Des opérations d'abattage de boeufs sont organisées à la veille de la fête de Korité à Bignona. En plus du prix du kilogramme, cette initiative permet aussi aux populations d'un même quartier de raffermir la cohésion sociale. Des opérations qui font l'affaire des vendeurs et des populations.
BIGNONA - L'ambiance est inhabituelle sur la place publique qui jouxte la case des tout-petits de Tenghori Transgambienne 2. L'imam, bien installé sur sa chaise pliante, le maitre coranique et quelques notables discutent de la date effective de la fête d'Aïd el Fitr, prêtant une attention à Upah Rosa Diokhou qui pesait la viande du boeuf immolé dès les premières heures de la matinée du jeudi 20 avril 2023.
Comme les années précédentes, Upah, 54 ans, venait juste de finir de dépouiller un boeuf. La viande est entassée sur deux feuilles de Zinc. Les habitants des environs, informés de cette opération, arrivent les uns après les autres, par moto ou à pied, munis de sachets en plastique. 27 ans déjà qu'il vit dans le coin, Upah Rosa Diokhou ne se souvient pas de l'année à laquelle il s'est lancé dans l'abattage et la vente de viande de boeuf en veille de fête. Les yeux pointés en direction du cadrant de la balance, il déclare : « Je le fais pour soulager le voisinage. Au lieu d'aller loin faire la queue et se chamailler, tu peux juste sortir de ta maison et payer sans souci la quantité de viande que tu veux ». Puis, il se met à noter sur son carnet. Le quartier de Tenghori transgambienne2 a certes connu un développement rapide de sa démographie toutefois, ici tout le monde se connait.
Aussitôt son engin garé, l'enseignant Abdou Ndiaye, se dirige vers l'étal. « Ah, c'est de la qualité », apprécie-t-il. « Le prix du kilogramme c'est combien ? » demande-t-il. « Donne-moi 4 kilogrammes », renchérit l'enseignant. Cet étal occasionnel renoue les liens sociaux. Dans cette localité où nombreux sont les populations qui se battent dès que le jour se lève pour assurer la dépense quotidienne, « personne n'a de temps pour l'autre. Donc ce genre d'évènement nous permet d'échanger, de discuter ne serait-ce qu'une trentaine de minutes », souligne Pape Moussa Cissokho, enseignant de profession.
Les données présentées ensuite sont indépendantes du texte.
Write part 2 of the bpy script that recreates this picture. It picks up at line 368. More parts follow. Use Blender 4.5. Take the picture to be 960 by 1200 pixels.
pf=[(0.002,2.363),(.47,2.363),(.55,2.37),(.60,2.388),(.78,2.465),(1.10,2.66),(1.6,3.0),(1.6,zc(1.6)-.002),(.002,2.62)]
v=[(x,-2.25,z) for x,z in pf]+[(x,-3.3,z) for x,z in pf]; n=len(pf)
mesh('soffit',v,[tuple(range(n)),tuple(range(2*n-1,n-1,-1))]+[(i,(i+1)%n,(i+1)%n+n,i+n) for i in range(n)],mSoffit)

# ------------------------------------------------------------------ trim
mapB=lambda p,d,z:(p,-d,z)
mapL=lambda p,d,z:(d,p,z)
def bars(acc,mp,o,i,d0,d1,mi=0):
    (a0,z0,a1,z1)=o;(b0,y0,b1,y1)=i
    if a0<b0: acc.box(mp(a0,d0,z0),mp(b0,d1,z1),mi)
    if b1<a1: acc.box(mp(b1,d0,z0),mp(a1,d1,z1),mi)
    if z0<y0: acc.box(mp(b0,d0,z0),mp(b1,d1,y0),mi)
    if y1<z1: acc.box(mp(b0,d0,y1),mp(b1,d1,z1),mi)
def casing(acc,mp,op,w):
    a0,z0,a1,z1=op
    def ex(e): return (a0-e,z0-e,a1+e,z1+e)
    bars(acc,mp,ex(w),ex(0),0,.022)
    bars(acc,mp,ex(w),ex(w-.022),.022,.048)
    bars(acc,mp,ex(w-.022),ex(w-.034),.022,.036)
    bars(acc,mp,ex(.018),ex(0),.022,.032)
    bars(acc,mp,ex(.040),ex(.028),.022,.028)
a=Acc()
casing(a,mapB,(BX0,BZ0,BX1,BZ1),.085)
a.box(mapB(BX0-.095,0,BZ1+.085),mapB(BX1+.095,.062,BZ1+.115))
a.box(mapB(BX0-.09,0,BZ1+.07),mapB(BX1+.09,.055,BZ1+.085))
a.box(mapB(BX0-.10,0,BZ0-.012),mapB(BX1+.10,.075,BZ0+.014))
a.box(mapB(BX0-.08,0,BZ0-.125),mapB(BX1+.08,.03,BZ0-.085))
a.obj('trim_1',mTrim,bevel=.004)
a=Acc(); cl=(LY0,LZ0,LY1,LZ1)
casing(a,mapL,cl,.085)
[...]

Une vente qui échappe au contrôle de l'autorité
Á cinq minutes de marche, on s'approche de la route nationale 4. Motos, taxis, véhicules particuliers, vendeurs et piétons rivalisent sur la chaussée et les trottoirs. Il faut jouer des coudes pour se frayer un chemin. « C'est juste pour quelques heures, le marché va bientôt se vider de ce monde », confie Cheikhou Diallo, le président de l'Association des bouchers de Bignona. Ce jeudi, il est obligé lui-même de vendre sa viande puisque ses employés se sont déployés dans les quartiers, les villages pour abattre des boeufs et gagner de l'argent. Tenant un coupe-coupe, il réussit, habilement, à séparer les os de la chair. « Vous voyez le filet de boeuf. Nous vendons de la qualité. Tu peux aller dans les quartiers pour acheter la viande, mais tu n'auras pas ça », pointe-il. Pour lui, le prix ne doit pas pousser les gens à se tourner vers les vendeurs occasionnels chez qui une bonne partie de la viande échappe parfois au contrôle de l'autorité.
Le prix de la viande de boeuf au marché de Bignona coûte depuis quelque temps 4.000 FCfa. Il n'est pas à la portée de tous. Toutefois, les abattages au niveau des quartiers en cette veille de l'Aïd al-Fitr sont une aubaine pour la majeure partie de la population. Le kilogramme de viande est fixé entre 3.000 et 3.300 FCfa. Une situation qui oblige les bouchers à revoir leurs prix. « Nous sommes obligés de vendre à 3.700 FCfa », confie un autre boucher qui préfère garder l'anonymat.